Ja wrócę jeszcze do tej wolnej woli. To nie tak, że skoro Bóg wie, co zrobimy, to znaczy, że to tak naprawdę nie jest nasza decyzja. No bo Bóg jest w końcu tutaj tylko biernym obserwatorem. A to że, zna nasz wybór zanim go dokonamy nic nie zmienia. Załóżmy, że jednak posiadamy wolną wolę. Po podjęciu każdej decyzji też wiemy, co wybraliśmy. Wiemy, dlatego że ta decyzja znajduje się w punkcie czasu poprzedzającym punk, w którym się obecnie znajdujemy. To chyba nie oznacza, że skoro wiemy, jakiego wyboru dokonaliśmy, to nie mamy wolnej woli? A to tylko nasza "prymitywna" percepcja czasu - jeśli istnieje nieskończony wszechmocny Bóg, to dla niego czas nie biegnie tak jak dla nas. On "jest" w każdym punkcie czasu jednocześnie, dlatego nie można powiedzieć, że on wie co zrobimy przed podjęciem przez nas jakiegokolwiek działania, bo nie ma tu nawet mowy o żadnym "przed" czy "po".

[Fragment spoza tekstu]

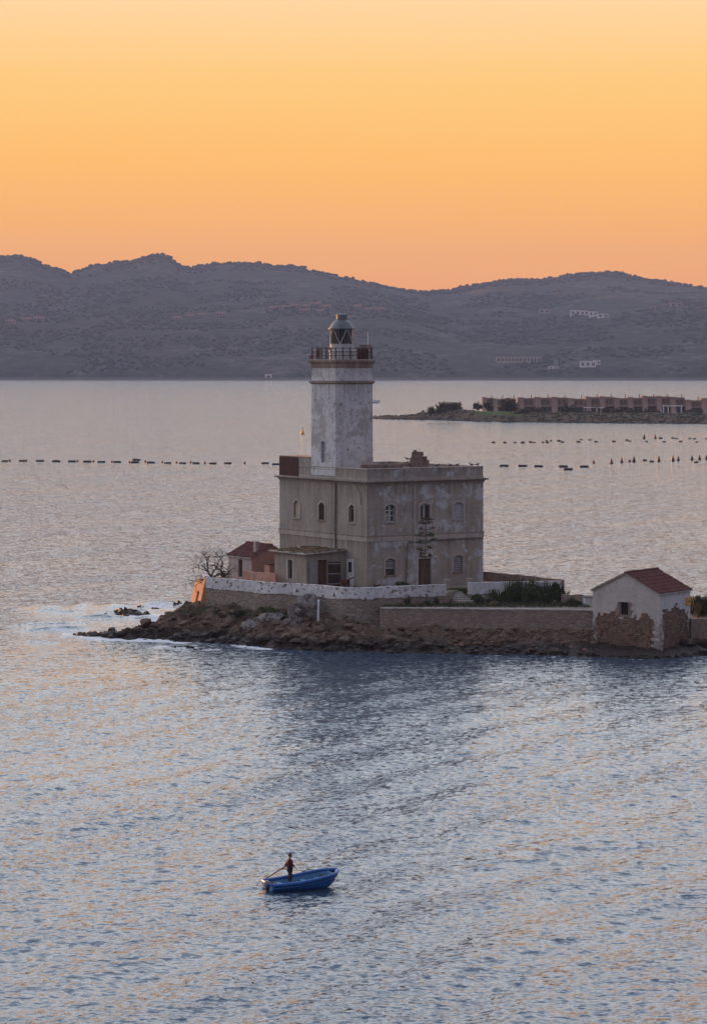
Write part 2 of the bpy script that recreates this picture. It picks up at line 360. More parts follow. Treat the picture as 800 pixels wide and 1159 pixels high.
M['float_red'] = plain('red_float', (0.20, 0.035, 0.028), 0.55, 0.3)
M['buoy_yellow'] = plain('yellow_buoy', (0.55, 0.30, 0.03), 0.5, 0.15)
M['hull'] = plain('blue_hull', (0.006, 0.072, 0.255), 0.45, 0.35, 5.0, spec=0.4)
M['hull_in'] = plain('pale_blue_inside', (0.075, 0.19, 0.35), 0.55, 0.25, 3.0)
M['motor'] = plain('grey_motor', (0.16, 0.17, 0.19), 0.4, 0.2, spec=0.5)
M['black'] = plain('black_plastic', (0.015, 0.015, 0.018), 0.5, 0.2)
M['shirt'] = plain('dark_red_shirt', (0.085, 0.010, 0.017), 0.9, 0.2, 8)
M['trousers'] = plain('dark_trousers', (0.022, 0.020, 0.026), 0.9, 0.2, 8)
M['skin'] = plain('skin', (0.17, 0.085, 0.055), 0.6, 0.06)
M['hair'] = plain('dark_hair', (0.02, 0.014, 0.012), 0.7, 0.2)
M['oar'] = plain('oar_wood', (0.075, 0.045, 0.03), 0.6, 0.2)

# ------------------------------------------------------------------ THE SETTING: sea
def front_y(x):                     # waterline of the islet towards the camera
    return np.interp(x, FX, FY)
_fp = [(70, 719), (85, 719.5), (130, 723), (180, 724), (240, 727.5), (300, 733), (360, 737), (440, 739), (520, 740.5), (600, 741), (668, 744), (744, 746), (800, 742), (900, 738)]
_g = [G(*p) for p in _fp]; FX = np.array([p.x for p in _g]); FY = np.array([p.y for p in _g])
_bw = [(70, 0.2), (85, 1.2), (110, 2.5), (130, 4.5), (180, 13), (235, 33), (270, 42), (440, 48), (900, 48)]
BX = np.array([G(p, 725).x for p, _ in _bw]); BW = np.array([b for _, b in _bw])
SEA_ROCKS = [(147, 694, 2.6, 0.75), (158, 695.5, 1.9, 0.5), (133, 697, 1.6, 0.4), (207, 684, 1.1, 0.55), (200, 685, 0.7, 0.45), (160, 687, 0.5, 0.3), (189, 701.5, 1.0, 0.45),
             (121, 719, 1.2, 0.5), (100, 718.5, 1.3, 0.45), (215, 733, 0.6, 0.22), (224, 735, 0.5, 0.2), (205, 732, 0.8, 0.25), (176, 689, 0.5, 0.22)]
def sea():
    d = [-400.0, 0.0, 60.0, 100.0]; y = 112.0
    while y < 345: d.append(y); y *= 1.00145
    while y < 1500: d.append(y); y *= 1.006
    while y < 9300: d.append(y); y *= 1.05
    d = np.array(d)
    u = np.concatenate([[-1.2, -0.8, -0.5, -0.32, -0.22, -0.172], np.linspace(-0.15, 0.15, 330), [0.172, 0.22, 0.32, 0.5, 0.8, 1.2]])
    D, U = np.meshgrid(d, u, indexing='ij'); X = np.clip(U * np.maximum(D, 700 * np.where(np.abs(U) > 0.2, 1, 0) + 90), -5200 + 20 * (U + 1.2), 5200 - 20 * (1.2 - U)); Y = D
    rs = np.random.RandomState(3); Z = np.zeros_like(X); main = math.radians(-77)
    for i in range(56):
        lam = 0.52 * (3.2 / 0.52) ** (rs.rand() ** 1.8); k = 2 * math.pi / lam
        th = main + rs.normal(0, 0.5); st = 0.029 * (0.8 + 0.4 * rs.rand()) * (1.0 if lam < 1.6 else 0.7)
        wx = X + 1.2 * np.sin(Y * 0.05 + i) ; wy = Y + 0.9 * np.sin(X * 0.07 + 2 * i)
        ph = k * (wx * math.cos(th) + wy * math.sin(th)) + rs.rand() * 6.28
        env = 0.35 + 1.3 * vnoise(X / (lam * 5.5) + 13 * i, Y / (lam * 5.5) + 7 * i)
        Z += env * st / k * (np.sin(ph) + 0.22 * np.cos(2 * ph))
    # broad gusts and long swell, crests running up to the right
    rot = X * 0.24 + Y * 0.97; al = X * 0.97 - Y * 0.24
    gust = 0.75 + 0.65 * vnoise(al / 34 + 3, rot / 11 + 9)
    wob = 3.2 * fbm(X / 26 + 3, Y / 30, 3)
    sp = 0.82 * X - 0.57 * Y + wob
    swell = (0.12 * np.sin(sp * 2 * math.pi / 7.6) + 0.05 * np.sin((sp + 0.3 * Y) * 2 * math.pi / 4.7 + 1)) * np.clip(fbm(X / 40 + 8, Y / 50 + 3, 2) * 1.3 + 0.55, 0.05, 1.2) * (1 - sstep(235, 320, D))
    Z = Z * gust + swell
    near = (1 - sstep(225, 342, D) * 0.93) * (np.abs(U) < 0.16) * sstep(95, 112, D)
    # calm lee in front of the islet
    sh = Y - front_y(X); lee = np.clip(1 - np.abs(sh + 6) / 22, 0, 1) * (X > -30)
    Z = Z * near * (1 - 0.45 * lee)
    foam = np.zeros_like(X); on = (D > 270) & (D < 370) & (np.abs(U) < 0.16)
    x = X[on]; yy = Y[on]; fx = np.zeros_like(x)
    s = yy - front_y(x); inside = (x > FX[0]) & (x < FX[-1])
    strength = np.interp(x, [G(p, 725).x for p in (70, 100, 160, 230, 330, 400, 520, 800)], [0.2, 0.9, 1.2, 0.95, 0.6, 0.3, 0.35, 0.4])
    fx = np.maximum(fx, np.where(inside, strength * np.exp(-np.abs(s + 1.0) / np.where(x < -8, 3.4, 1.0)), 0))
    sb = yy - (front_y(x) + np.interp(x, BX, BW)); lw = (x > FX[0]) & (x < G(232, 700).x)
    fx = np.maximum(fx, np.where(lw, 1.1 * np.exp(-np.abs(sb - 0.8) / 3.2), 0))
    for px, py, r, h in SEA_ROCKS:
        c = G(px, py); dd = np.hypot((x - c.x) * 0.55, (yy - c.y) * 1.0) - r * 0.6
        fx = np.maximum(fx, 0.85 * np.exp(-np.clip(dd, 0, None) / 1.9))
    for py, x0, x1 in ((687, 0, 235), (700, 90, 230), (712, 20, 130), (683, 60, 215)):   # low swell breaking over the shoal
        c = G(120, py).y + 1.5 * np.sin(x * 0.3 + py); a, b_ = G(x0, py).x, G(x1, py).x
        fx = np.maximum(fx, 1.0 * np.exp(-np.abs(yy - c) / 1.2) * sstep(a, a + 6, x) * (1 - sstep(b_ - 6, b_, x)))
    foam[on] = fx * np.clip(2.5 * vnoise(x * 0.4 + 5, yy * 0.3) * (0.4 + vnoise(x * 0.13, yy * 0.1 + 7)), 0.1, 1.4)
    for py, x0, x1, hh in ((686, 0, 230, .42), (691, 20, 200, .3), (700, 60, 215, .4), (706, 0, 150, .3), (712, 10, 120, .42), (727, 0, 90, .25)):
        c = G(120, py).y + 1.8 * np.sin(x * 0.22 + py) + 1.2 * fbm(x * 0.2, x * 0 + py, 3); a, b_ = G(x0, py).x, G(x1, py).x
        Z[on] += hh * np.exp(-((yy - c) / 0.8) ** 2) * sstep(a, a + 5, x) * (1 - sstep(b_ - 5, b_, x)) * (0.3 + vnoise(x * 0.35 + py, yy * 0.1))
    Z[on] += 0.22 * np.clip(foam[on], 0, 1) * fbm(x * 0.5, yy * 0.35, 4)
    me = grid_mesh('sea', X, Y, Z); attr(me, 'foam', foam)
    m, t, b = newmat('sea_water', 0.06, 0.5); b.inputs['IOR'].default_value = 1.58
    v = t.n('ShaderNodeNewGeometry').outputs['Position']
    f = t.n('ShaderNodeAttribute', attribute_name='foam').outputs['Fac']
    n = t.noise(t.mapping(v, (0.8, 0.5, 1)), 1.5, 6, 0.7, 0.5)
    fm = t.ramp(t.math('ADD', f, t.math('MULTIPLY', t.math('SUBTRACT', n, 0.5), 1.5)), [(0.52, 0.0), (0.85, 1.0)])
    fm = t.math('MULTIPLY', fm, t.math('MULTIPLY', f, 2.2, clamp=True), clamp=True)
    deep = (0.036, 0.060, 0.100)
    t.t.links.new(t.mix(fm, deep, (0.60, 0.59, 0.62)), b.inputs['Base Color'])
    t.t.links.new(t.n('ShaderNodeMapRange', {0: fm, 3: 0.08, 4: 0.8}).outputs[0], b.inputs['Roughness'])
    # small ripples as slopes added to the wave geometry, ruffled in long patches
    rip = lambda sc, rz, k: t.n('ShaderNodeTexNoise', {'Vector': t.mapping(t.mapping(v, rot=(0, 0, -rz)), sc), 'Scale': k, 'Detail': 3.0, 'Roughness': 0.6, 'Distortion': 0.3}).outputs[1]
    V = lambda op, a_, b_: t.n('ShaderNodeVectorMath', {0: a_, 1: b_}, operation=op).outputs[0]
    patch = t.ramp(t.noise(t.mapping(t.mapping(v, rot=(0, 0, -0.9)), (0.022, 0.10, 1)), 1.0, 4, 0.55, 0.4), [(0.32, 0.55), (0.68, 1.15)])
    sl = V('ADD', V('MULTIPLY', V('SUBTRACT', rip((0.36, 1.0, 1), 0.10, 5.6), (0.5, 0.5, 0.5)), (0.75, 1.70, 0)), V('MULTIPLY', V('SUBTRACT', rip((0.28, 1.0, 1), 0.12, 2.5), (0.5, 0.5, 0.5)), (0.35, 1.0, 0)))
    far = t.n('ShaderNodeMapRange', {0: t.n('ShaderNodeSeparateXYZ', {0: v}).outputs[1], 1: 225.0, 2: 342.0, 3: 1.0, 4: 0.92}, clamp=True).outputs[0]
    sl = t.n('ShaderNodeVectorMath', {0: sl, 3: t.math('MULTIPLY', patch, far)}, operation='SCALE').outputs[0]
    nn = V('NORMALIZE', V('ADD', t.n('ShaderNodeNewGeometry').outputs['Normal'], sl), (0, 0, 0))
    t.t.links.new(nn, b.inputs['Normal'])
    link('sea', me, m, kind='structure')
sea()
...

Miałem jeszcze coś napisać o wolnej woli, ale się rozpisałem za bardzo a spać mi się chce, więc może dodam coś jutro.
Cytuj:
Oryginalnie napisane przez Bananowy_Korniszon
Może i moja wiara opiera się na niczym, ale przynajmniej ja mogę oprzeć się na niej.
|
Bardzo mądre słowa. Być może masz nawet rację. Życie z wiarą, że jest "gdzieś tam" ktoś wszechpotężny, dla kogo jestem "dzieckiem", kto czuwa nade mną i pomaga mi może być nawet pomocna w życiu (oczywiście bez nadbudówek w postaci kapłanów, Kościoła itd., bo to już patologia), zwłaszcza w trudnych chwilach. Sęk dla kogoś takiego jak ja tkwi jedynie w tym, że choćbym nie wiem jak próbował nie potrafię się zmusić, żeby w to uwierzyć. Nawet gdyby dowiedziono istnienia Boga, i tak nijak by mnie się nie dało przekonać, że on kocha ludzi...
Cytuj:
Oryginalnie napisane przez Albertus
Teraz są inne czasy , ale tu chodzi o Idee , Kamień to jedna z rzeczy które dawały życie (może się wydawać ze nie , ale kamienne były pierwsze narzędzia) powinniśmy być wdzięczni za to i wznosić modły , tak samo słonce , pioruny itp.
|
Miałem napisać coś zgryźliwego, ale ograniczę się tylko do pytania: Po co?
Cytuj:
Oryginalnie napisane przez Albertus
jak się kiedyś miało w rodzinie jakiegoś żyda , to nie ma co się martwic bo jeden przypadek nie przekreśla człowieka , no ale jak większość to byli żydzi no to się chyba jest żydem, nie?
|
Powiedzmy, że mam jednak tego pecha i jestem (Ż/ż)ydem. Co wtedy?